Sometimes that forward motion takes years, as with The Killer, which Walker first met with Fincher about back in 2008. Over the years, there were stops and starts, and then Fincher’s contract with Netflix provided an opening. Walker wrote a sparse script that’s told largely in voiceover. From Page 1:
THE KILLER (V.O.)
It’s amazing how physically
exhausting it can be to do
nothing. If you’re unable to
endure boredom, this work is
not for you.
Whether intentional or not, it’s a sly reference to the screenwriting and development process—the process of working on a single piece of art that might take years to complete, if it’s ever finished at all. And yet there’s always the next project to bring him a new sense of hope: He’s currently working on developing a new vampire film with director Panos Cosmatos, with Kristen Stewart and Oscar Isaac as the leads. “I always like to say screenwriting is never fun because you’re always checking yourself and rewriting, but it really is fun to write for Panos,” Walker says. “Hopefully it gets made.”
That, above all else, is what Walker has learned over the years: Getting anything made is a long, languorous process that requires tremendous patience.

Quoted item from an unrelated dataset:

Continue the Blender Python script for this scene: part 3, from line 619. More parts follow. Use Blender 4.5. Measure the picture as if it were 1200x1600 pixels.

And when it happens—when he wins the lottery twice in one day, so to speak—Walker has learned to savor the moment. He found himself watching cuts of The Killer over and over again before its release, as if he still couldn’t believe his luck in getting there, working again with one of Hollywood’s best directors on a film that again subverted the standard Hollywood fare, and in staying true to himself, even when the business tried to drag him in unnatural directions.
Sometimes, Walker has learned, you win friends and influence people not by arguing, but by turning the argument on its head.
“That’s the thing I try to say in meeting after meeting, when you’re often trying to defend something you’ve written,” Walker says. “One of the things that’s undervalued in Hollywood is earned surprise—that the audience sits down for the first scene and doesn’t know who’s the good guy, who’s the bad guy, and who’s going to win in the end.”